■ Your task
Quote the listing below in its entirety.
-- Begin Given data --
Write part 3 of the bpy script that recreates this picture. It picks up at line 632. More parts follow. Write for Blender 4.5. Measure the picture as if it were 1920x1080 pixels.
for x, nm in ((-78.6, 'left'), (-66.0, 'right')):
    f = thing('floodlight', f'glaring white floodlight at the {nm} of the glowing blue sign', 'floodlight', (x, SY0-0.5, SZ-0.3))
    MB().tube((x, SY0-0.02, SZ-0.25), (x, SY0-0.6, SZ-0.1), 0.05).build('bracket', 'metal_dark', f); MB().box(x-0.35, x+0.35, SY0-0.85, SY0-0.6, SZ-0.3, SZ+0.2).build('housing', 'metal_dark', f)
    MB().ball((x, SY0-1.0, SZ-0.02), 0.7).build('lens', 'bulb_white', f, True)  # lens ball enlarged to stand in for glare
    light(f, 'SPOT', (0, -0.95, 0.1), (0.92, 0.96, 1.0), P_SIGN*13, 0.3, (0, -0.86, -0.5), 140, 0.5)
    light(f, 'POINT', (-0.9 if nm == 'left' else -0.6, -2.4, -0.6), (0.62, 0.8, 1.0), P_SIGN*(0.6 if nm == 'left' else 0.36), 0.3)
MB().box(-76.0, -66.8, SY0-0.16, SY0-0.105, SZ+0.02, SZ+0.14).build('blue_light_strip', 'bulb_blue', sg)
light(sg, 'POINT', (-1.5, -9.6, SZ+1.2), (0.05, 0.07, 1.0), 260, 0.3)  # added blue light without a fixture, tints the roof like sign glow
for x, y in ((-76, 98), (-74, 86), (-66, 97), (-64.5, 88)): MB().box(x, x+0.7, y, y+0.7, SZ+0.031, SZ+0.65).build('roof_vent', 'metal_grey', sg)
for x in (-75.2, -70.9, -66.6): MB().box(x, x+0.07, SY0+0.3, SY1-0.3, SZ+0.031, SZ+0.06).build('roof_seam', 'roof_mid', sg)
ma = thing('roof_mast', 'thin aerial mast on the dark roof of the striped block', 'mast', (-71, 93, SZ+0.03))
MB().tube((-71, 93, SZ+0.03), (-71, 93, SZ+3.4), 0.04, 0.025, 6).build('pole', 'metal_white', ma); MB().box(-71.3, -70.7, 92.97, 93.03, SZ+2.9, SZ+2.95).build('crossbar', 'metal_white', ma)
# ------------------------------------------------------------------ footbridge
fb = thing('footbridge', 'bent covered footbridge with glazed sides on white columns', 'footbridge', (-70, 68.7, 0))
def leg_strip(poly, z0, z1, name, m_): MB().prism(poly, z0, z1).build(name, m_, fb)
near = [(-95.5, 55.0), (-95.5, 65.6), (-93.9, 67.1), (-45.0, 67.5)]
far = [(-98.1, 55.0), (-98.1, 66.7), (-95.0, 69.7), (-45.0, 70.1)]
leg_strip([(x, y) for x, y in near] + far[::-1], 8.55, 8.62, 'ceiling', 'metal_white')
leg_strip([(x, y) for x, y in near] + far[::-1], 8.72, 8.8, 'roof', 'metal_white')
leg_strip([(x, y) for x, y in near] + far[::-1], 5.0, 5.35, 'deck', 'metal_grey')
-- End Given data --
■ Full answer
Write part 3 of the bpy script that recreates this picture. It picks up at line 632. More parts follow. Write for Blender 4.5. Measure the picture as if it were 1920x1080 pixels.
for x, nm in ((-78.6, 'left'), (-66.0, 'right')):
    f = thing('floodlight', f'glaring white floodlight at the {nm} of the glowing blue sign', 'floodlight', (x, SY0-0.5, SZ-0.3))
    MB().tube((x, SY0-0.02, SZ-0.25), (x, SY0-0.6, SZ-0.1), 0.05).build('bracket', 'metal_dark', f); MB().box(x-0.35, x+0.35, SY0-0.85, SY0-0.6, SZ-0.3, SZ+0.2).build('housing', 'metal_dark', f)
    MB().ball((x, SY0-1.0, SZ-0.02), 0.7).build('lens', 'bulb_white', f, True)  # lens ball enlarged to stand in for glare
    light(f, 'SPOT', (0, -0.95, 0.1), (0.92, 0.96, 1.0), P_SIGN*13, 0.3, (0, -0.86, -0.5), 140, 0.5)
    light(f, 'POINT', (-0.9 if nm == 'left' else -0.6, -2.4, -0.6), (0.62, 0.8, 1.0), P_SIGN*(0.6 if nm == 'left' else 0.36), 0.3)
MB().box(-76.0, -66.8, SY0-0.16, SY0-0.105, SZ+0.02, SZ+0.14).build('blue_light_strip', 'bulb_blue', sg)
light(sg, 'POINT', (-1.5, -9.6, SZ+1.2), (0.05, 0.07, 1.0), 260, 0.3)  # added blue light without a fixture, tints the roof like sign glow
for x, y in ((-76, 98), (-74, 86), (-66, 97), (-64.5, 88)): MB().box(x, x+0.7, y, y+0.7, SZ+0.031, SZ+0.65).build('roof_vent', 'metal_grey', sg)
for x in (-75.2, -70.9, -66.6): MB().box(x, x+0.07, SY0+0.3, SY1-0.3, SZ+0.031, SZ+0.06).build('roof_seam', 'roof_mid', sg)
ma = thing('roof_mast', 'thin aerial mast on the dark roof of the striped block', 'mast', (-71, 93, SZ+0.03))
MB().tube((-71, 93, SZ+0.03), (-71, 93, SZ+3.4), 0.04, 0.025, 6).build('pole', 'metal_white', ma); MB().box(-71.3, -70.7, 92.97, 93.03, SZ+2.9, SZ+2.95).build('crossbar', 'metal_white', ma)
# ------------------------------------------------------------------ footbridge
fb = thing('footbridge', 'bent covered footbridge with glazed sides on white columns', 'footbridge', (-70, 68.7, 0))
def leg_strip(poly, z0, z1, name, m_): MB().prism(poly, z0, z1).build(name, m_, fb)
near = [(-95.5, 55.0), (-95.5, 65.6), (-93.9, 67.1), (-45.0, 67.5)]
far = [(-98.1, 55.0), (-98.1, 66.7), (-95.0, 69.7), (-45.0, 70.1)]
leg_strip([(x, y) for x, y in near] + far[::-1], 8.55, 8.62, 'ceiling', 'metal_white')
leg_strip([(x, y) for x, y in near] + far[::-1], 8.72, 8.8, 'roof', 'metal_white')
leg_strip([(x, y) for x, y in near] + far[::-1], 5.0, 5.35, 'deck', 'metal_grey')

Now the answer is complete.